De l’aide au secteur forestier bien accueillie

Québec accorde 147 M$ sur cinq ans pour soutenir les travaux sylvicoles effectués en forêt privée, notamment le reboisement et l’aménagement forestier. « C’est cohérent avec les demandes qu’on avait faites au gouvernement […] et c’est un [investissement] assez important sur cinq ans qui donne de la prévisibilité », a réagi Vincent Miville, directeur général de la Fédération des producteurs forestiers du Québec. Cette aide, dit-il, permettra de valoriser le potentiel de récolte inexploité et, ultimement, d’accroître l’approvisionnement en bois dans les usines de transformation. Une enveloppe de 10 M$ est aussi prévue dans le budget pour lutter contre l’épidémie de la tordeuse des bourgeons de l’épinette.
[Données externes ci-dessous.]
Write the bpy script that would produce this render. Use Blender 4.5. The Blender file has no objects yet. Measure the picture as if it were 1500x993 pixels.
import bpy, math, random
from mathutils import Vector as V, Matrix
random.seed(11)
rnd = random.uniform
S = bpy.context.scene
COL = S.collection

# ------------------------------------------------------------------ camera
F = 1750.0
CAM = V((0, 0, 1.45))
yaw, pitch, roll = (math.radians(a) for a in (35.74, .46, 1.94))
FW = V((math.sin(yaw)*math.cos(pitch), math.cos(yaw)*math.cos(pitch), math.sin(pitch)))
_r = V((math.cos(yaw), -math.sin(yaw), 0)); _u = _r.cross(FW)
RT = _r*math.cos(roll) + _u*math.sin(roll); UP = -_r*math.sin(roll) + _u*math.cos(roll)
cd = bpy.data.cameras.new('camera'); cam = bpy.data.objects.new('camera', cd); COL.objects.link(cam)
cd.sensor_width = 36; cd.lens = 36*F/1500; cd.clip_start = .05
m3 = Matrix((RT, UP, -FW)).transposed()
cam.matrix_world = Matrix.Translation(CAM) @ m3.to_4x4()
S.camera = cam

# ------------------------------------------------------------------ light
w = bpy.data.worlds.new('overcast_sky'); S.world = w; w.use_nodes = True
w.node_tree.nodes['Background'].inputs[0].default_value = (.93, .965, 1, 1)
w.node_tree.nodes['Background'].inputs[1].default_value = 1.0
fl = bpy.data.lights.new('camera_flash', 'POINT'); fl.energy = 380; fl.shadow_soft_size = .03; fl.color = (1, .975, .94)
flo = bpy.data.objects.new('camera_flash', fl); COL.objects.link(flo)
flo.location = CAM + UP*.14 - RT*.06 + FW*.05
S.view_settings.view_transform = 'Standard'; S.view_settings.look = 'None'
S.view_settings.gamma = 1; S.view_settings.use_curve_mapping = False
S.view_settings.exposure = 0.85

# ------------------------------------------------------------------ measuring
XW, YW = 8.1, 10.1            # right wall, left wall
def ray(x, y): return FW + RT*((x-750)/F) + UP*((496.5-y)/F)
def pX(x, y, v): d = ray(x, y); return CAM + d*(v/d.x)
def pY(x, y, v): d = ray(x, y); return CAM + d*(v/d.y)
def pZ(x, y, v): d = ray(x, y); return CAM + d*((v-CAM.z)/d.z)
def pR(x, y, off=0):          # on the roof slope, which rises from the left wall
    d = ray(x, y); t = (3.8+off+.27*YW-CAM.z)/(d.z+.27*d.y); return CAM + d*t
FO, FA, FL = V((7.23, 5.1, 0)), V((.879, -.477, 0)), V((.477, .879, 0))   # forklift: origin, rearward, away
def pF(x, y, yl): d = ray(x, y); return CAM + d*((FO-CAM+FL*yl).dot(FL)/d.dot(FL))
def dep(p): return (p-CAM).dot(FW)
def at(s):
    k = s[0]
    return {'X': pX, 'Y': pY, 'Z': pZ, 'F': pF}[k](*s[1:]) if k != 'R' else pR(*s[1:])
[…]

Appui aux producteurs de boissons alcoolisées

Une somme de 57,5 M$ sur cinq ans est prévue pour le prolongement du Programme d’appui au positionnement des alcools québécois, qui soutient notamment l’accroissement des ventes dans le réseau de la Société des alcools du Québec et appuie les initiatives de commercialisation.

Poursuite du soutien à AgrÉcoles

Une somme de 10 M$ sur cinq ans est budgétée pour la poursuite du financement au programme AgrÉcoles, qui intègre l’agroalimentaire dans le parcours scolaire des élèves. Voilà qui devrait entre autres permettre d’augmenter le nombre d’écoles participantes.